If you’re really worried about what Rove is doing, then I would suggest you step up to the plate and either run yourself or do a better job of vetting potential candidates in your state.  Work with your local organizations to find people who understand and can articulate your principles.  Get in touch with the Leadership Institute and the SBA List and make sure that your candidates go through their campaign schools before getting your support.  If a Tea Party candidate who can’t intelligently explain his positions emerges, find another one.  If there are ethical issues, make it abundantly clear that just won’t cut it.

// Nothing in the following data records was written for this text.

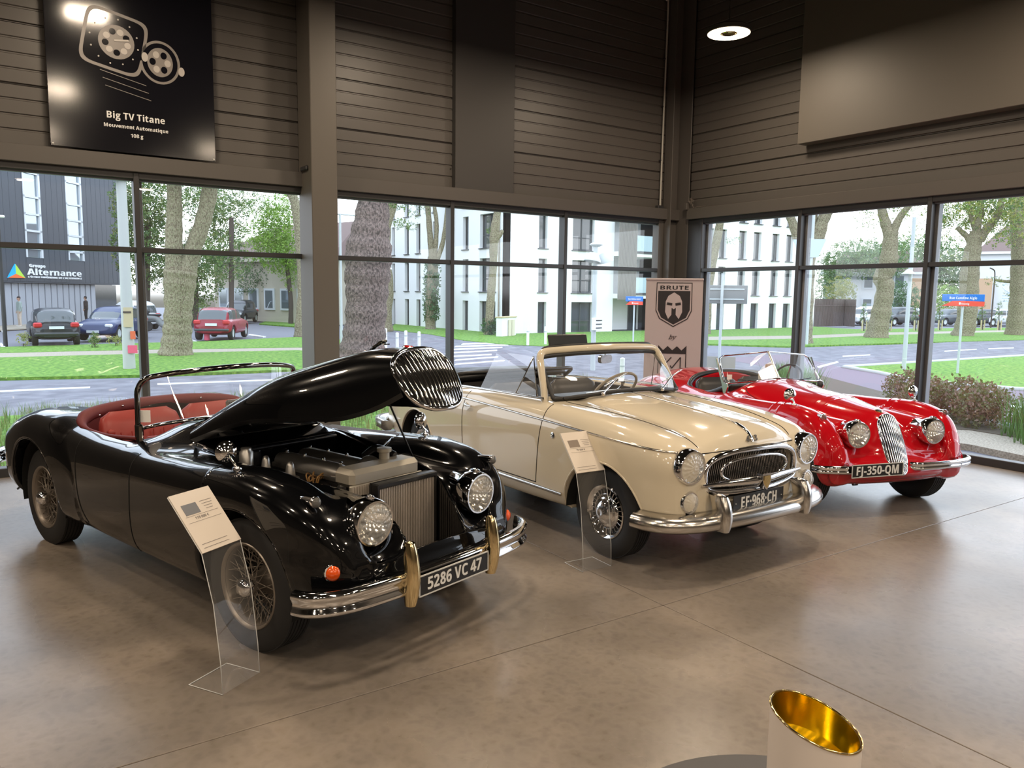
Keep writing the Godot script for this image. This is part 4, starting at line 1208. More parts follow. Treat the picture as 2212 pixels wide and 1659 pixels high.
func facade(parent: Node, a: Vector3, d: Vector3, L: float, top: float, cols: Array, rows: Array, t: float) -> void:  # a: foot of its left edge seen from outside, d: along it
	var nrm := -d.cross(Vector3.UP)
	if nrm.dot(V(-9, 0, 9) - a) < 0: nrm = -nrm
	var bs := Basis(d, Vector3.UP, d.cross(Vector3.UP))
	var u := 0.0
	var wl := MB.new()
	var edges := cols.duplicate()
	edges.append([L, L])
	for c in edges:
		if c[0] > u: wl.box(a + d * (u + c[0]) / 2 + V(0, top / 2, 0) - nrm * t / 2, V(c[0] - u, top, t), 0.0, bs)
		u = c[1]
	for c in cols:
		var y := 0.0
		for r in rows + [[top, top]]:
			if r[0] - y > 0.02: wl.box(a + d * (c[0] + c[1]) / 2 + V(0, (y + r[0]) / 2, 0) - nrm * t / 2, V(c[1] - c[0], r[0] - y, t), 0.0, bs)
			y = r[1]
	obj("wall", wl, M.render_white, parent)
	for c in cols:
		for r in rows:
			var w := node("window", parent, Transform3D(bs, a + d * (c[0] + c[1]) / 2 + V(0, (r[0] + r[1]) / 2, 0) - nrm * (t - 0.06)))
			var W: float = c[1] - c[0]; var Hh: float = r[1] - r[0]
			var f := MB.new()
			f.box(V(0, Hh / 2 - 0.04, 0), V(W, 0.08, 0.08)).box(V(0, -Hh / 2 + 0.04, 0), V(W, 0.08, 0.08)).box(V(W / 2 - 0.035, 0, 0), V(0.07, Hh, 0.08)).box(V(-W / 2 + 0.035, 0, 0), V(0.07, Hh, 0.08))
			if W > 1.0: f.box(Vector3.ZERO, V(0.07, Hh, 0.08)).box(V(0, -Hh * 0.12, 0), V(W, 0.06, 0.07))
			obj("window_frame", f, M.window_frame_dark, w)
			obj("pane", MB.new().box(Vector3.ZERO, V(W - 0.06, Hh - 0.06, 0.02)), M.window_dark, w)
			if r[0] > 0.5: obj("window_sill", MB.new().box(V(0, -Hh / 2 - 0.03, 0) + bs.inverse() * nrm * 0.15, V(W + 0.16, 0.05, 0.34)), M.window_frame_dark, w)

func apartment_building() -> void:
	var b := root_of("apartment_building", V(14.74, GY, -27.07))
	tag(b, "white modern apartment building with tall narrow dark windows", "building")
	var rows := [[0.00, 1.80], [2.35, 4.26], [4.84, 6.76], [7.33, 9.17]]
	facade(b, V(0, 0, -15.70), V(0, 0, 1), 15.70, 10.77, [[1.18, 1.68], [3.22, 3.84], [4.94, 5.53], [7.26, 7.68], [11.03, 11.69], [12.98, 14.69]], rows, 0.3)
	facade(b, V(0, 0, 0), V(1, 0, 0), 7.91, 10.77, [[2.25, 2.84], [4.69, 6.32]], rows, 0.3)
	facade(b, V(12.03, 0, 0), V(1, 0, 0), 16.16, 10.77, [[4.40, 4.70], [5.27, 5.98], [7.26, 8.02], [8.80, 9.60], [10.83, 11.60], [12.41, 13.20]], rows, 0.3)
	obj("end_wall", MB.new().box(V(28.04, 5.39, -4.0), V(0.3, 10.77, 7.4)), M.render_white, b)
	obj("roof_slab", MB.new().box(V(14.09, 10.92, -6.0), V(28.19, 0.3, 12.4)), M.render_white, b)
	obj("core", MB.new().box(V(14.09, 5.39, -7.4), V(26.99, 10.57, 10.0)), M.window_frame_dark, b)
	obj("loggia_back", MB.new().box(V(9.97, 5.39, -2.2), V(4.12, 10.77, 0.2)), M.render_white, b)
	obj("balcony_floor", MB.new().box(V(9.97, 2.19, -0.9), V(4.12, 0.28, 2.6)), M.render_white, b)
	obj("balcony_edge", MB.new().box(V(10.57, 2.31, 0.42), V(2.92, 0.12, 0.04)), M.window_frame_dark, b)
	var bg17 := MB.new().box(V(10.57, 2.87, 0.42), V(2.92, 0.95, 0.03))
	obj("balcony_glass", bg17, M.balcony_glass, b)
	obj("balcony_floor", MB.new().box(V(9.97, 4.74, -0.9), V(4.12, 0.28, 2.6)), M.render_white, b)
	obj("balcony_edge", MB.new().box(V(10.57, 4.86, 0.42), V(2.92, 0.12, 0.04)), M.window_frame_dark, b)
	var bg42 := MB.new().box(V(10.57, 5.42, 0.42), V(2.92, 0.95, 0.03))
	obj("balcony_glass", bg42, M.balcony_glass, b)
	obj("balcony_floor", MB.new().box(V(9.97, 7.20, -0.9), V(4.12, 0.28, 2.6)), M.render_white, b)
	obj("balcony_edge", MB.new().box(V(10.57, 7.32, 0.42), V(2.92, 0.12, 0.04)), M.window_frame_dark, b)
	var bg67 := MB.new().box(V(10.57, 7.88, 0.42), V(2.92, 0.95, 0.03))
	obj("balcony_glass", bg67, M.balcony_glass, b)
	for i in 24:
		obj("slat", MB.new().box(V(7.91 + i * 0.062, 6.37, 0.46), V(0.03, 8.80, 0.05)), M.slat_grey, b)
	obj("entrance_door", MB.new().box(V(8.41, 0.95, -2.05), V(0.7, 1.9, 0.1)), M.window_dark, b)
	obj("entrance_door", MB.new().box(V(11.43, 0.95, -2.05), V(0.7, 1.9, 0.1)), M.window_dark, b)
	obj("downpipe", MB.new().tube([V(-0.06, 0, -0.6), V(-0.06, 10.77, -0.6)], 0.04, 6), M.gravel, b)
	var ub := root_of("utility_cabinet", V(13.60, GY, -25.23))
	tag(ub, "low cream utility wall with two meter doors on the lawn by the white building", "utility cabinet")
	obj("wall_block", MB.new().box(V(0, 0.51, 0), V(1.75, 1.02, 0.35), 0.01, Basis(Vector3.UP, 0.55)), M.render_white, ub)
	obj("coping", MB.new().box(V(0, 1.02, 0), V(1.85, 0.06, 0.45), 0.01, Basis(Vector3.UP, 0.55)), M.sticker_ochre, ub)
	for k in 2: obj("meter_door", MB.new().box(V(0.1 + k * 0.36, 0.45, 0.2 - k * 0.22), V(0.32, 0.85, 0.05), 0.006, Basis(Vector3.UP, 0.55)), M.ivory_door, ub)

func dark_building() -> void:
	var bd := root_of("dark_building", V(-8.55, -0.38, -44.19))
	tag(bd, "blue-grey clad school building with white framed window strips and a lit sign", "building")
	var d := V(0.6049, 0, -0.7963)
	bd.basis = Basis(d, Vector3.UP, d.cross(Vector3.UP))
	var cl := mat("clad_blue", Color(0.052, 0.062, 0.080), 0.6)
	var cg := mat("clad_grey", Color(0.36, 0.38, 0.43), 0.5)
	var segs := [[-14.0, 2.58, 0.0, 14.0], [4.13, 6.65, 0.0, 14.0], [8.34, 12.60, 0.0, 14.0]]
	for sgm in segs:
		var u: float = sgm[0]
		while u < sgm[1] - 0.05:
			var e := minf(u + 0.55, sgm[1])
			obj("cladding_panel", MB.new().box(V((u + e) / 2, (2.58 + 14.0) / 2, -0.15), V(e - u - 0.015, 14.0 - 2.58, 0.3), 0.01), cl, bd)
			u = e
	obj("cladding_panel", MB.new().box(V(3.35, 3.31, -0.15), V(1.53, 1.47, 0.3), 0.01), cl, bd)
	win_unit(bd, V(3.35, 4.37, -0.05), 1.55, 0.61)
	win_unit(bd, V(3.35, 5.20, -0.05), 1.55, 1.04)
	win_unit(bd, V(3.35, 6.22, -0.05), 1.55, 1.00)
	win_unit(bd, V(3.35, 7.23, -0.05), 1.55, 1.03)
	win_unit(bd, V(3.35, 8.46, -0.05), 1.55, 1.42)
	win_unit(bd, V(3.35, 9.74, -0.05), 1.55, 1.15)
	obj("cladding_panel", MB.new().box(V(7.49, 3.31, -0.15), V(1.68, 1.47, 0.3), 0.01), cl, bd)
	win_unit(bd, V(7.49, 4.37, -0.05), 1.70, 0.61)
	win_unit(bd, V(7.49, 5.20, -0.05), 1.70, 1.04)
	win_unit(bd, V(7.49, 6.22, -0.05), 1.70, 1.00)
	win_unit(bd, V(7.49, 7.23, -0.05), 1.70, 1.03)
	win_unit(bd, V(7.49, 8.46, -0.05), 1.70, 1.42)
	win_unit(bd, V(7.49, 9.74, -0.05), 1.70, 1.15)
	for i in 26:
		var u := -3.0 + i * 0.599
		if u < 9.58: obj("ribbed_panel", MB.new().box(V(u, 1.26, -0.3), V(0.499, 2.52, 0.12), 0.03), cg, bd)
	obj("ribbed_back", MB.new().box(V(2.79, 1.26, -0.42), V(13.58, 2.52, 0.1)), M.sign_grey, bd)
	obj("corner_glazing", MB.new().box(V(11.11, 1.26, -0.4), V(2.98, 2.52, 0.06)), M.window_dark, bd)
	obj("soffit", MB.new().box(V(4.58, 2.58, -2.0), V(16.04, 0.1, 4.0)), cl, bd)
	obj("rear_mass", MB.new().box(V(4.01, 7.0, -5.0), V(16.61, 14.0, 9.0)), cl, bd)
	obj("paving", MB.new().box(V(4.58, 0.02, 1.2), V(18.33, 0.06, 3.4)), M.gravel, bd)
	var z := Transform3D(Basis(), V(0, 0, 0.03))
	var lg := node("sign_logo", bd)
	obj("logo_green", MB.new().ext(PackedVector2Array([Vector2(1.50, 3.62), Vector2(2.31, 2.81), Vector2(1.50, 3.05)]), z, 0.06), mat("logo_green", Color(0.45, 0.72, 0.06), 0.5), lg)
	obj("logo_blue", MB.new().ext(PackedVector2Array([Vector2(0.81, 2.80), Vector2(1.50, 3.62), Vector2(1.50, 3.05)]), z, 0.06), mat("logo_blue", Color(0.0, 0.42, 0.85), 0.5), lg)
	obj("logo_orange", MB.new().ext(PackedVector2Array([Vector2(0.81, 2.80), Vector2(1.50, 3.05), Vector2(2.31, 2.81)]), z, 0.06), mat("logo_orange", Color(0.85, 0.16, 0.03), 0.5), lg)
	sign_text(bd, "Groupe", V(3.48, 3.57, 0.03), 0.195, 1.47, true)
	sign_text(bd, "Alternance", V(5.24, 3.20, 0.03), 0.367, 5.33, true)
	sign_text(bd, "L'ÉCOLE SUPÉRIEURE DE L'ALTERNANCE", V(5.24, 2.89, 0.03), 0.103, 5.28, true)

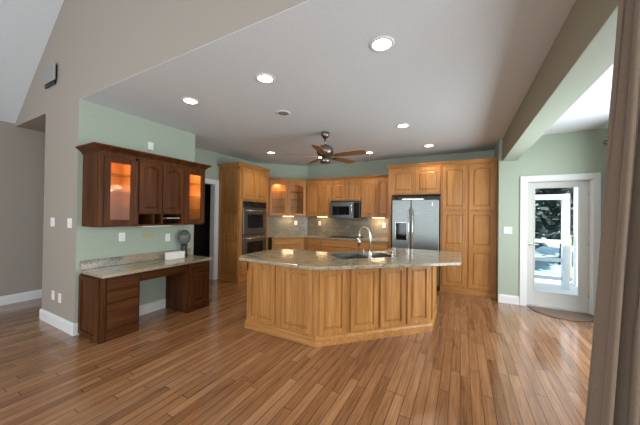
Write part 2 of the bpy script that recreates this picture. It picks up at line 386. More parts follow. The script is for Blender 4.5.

“Electability” has become a dirty word among activists because career strategists and politicians have often used it to push candidates who won’t rock the boat.  While that is an understandable reaction, it doesn’t change the reality that a candidate is useless if he doesn’t win.  If the right is to get anywhere legislatively, then it’s time to stop acting like a bunch of McGovern-supporting hippies and start acting like principled versions of Karl Rove.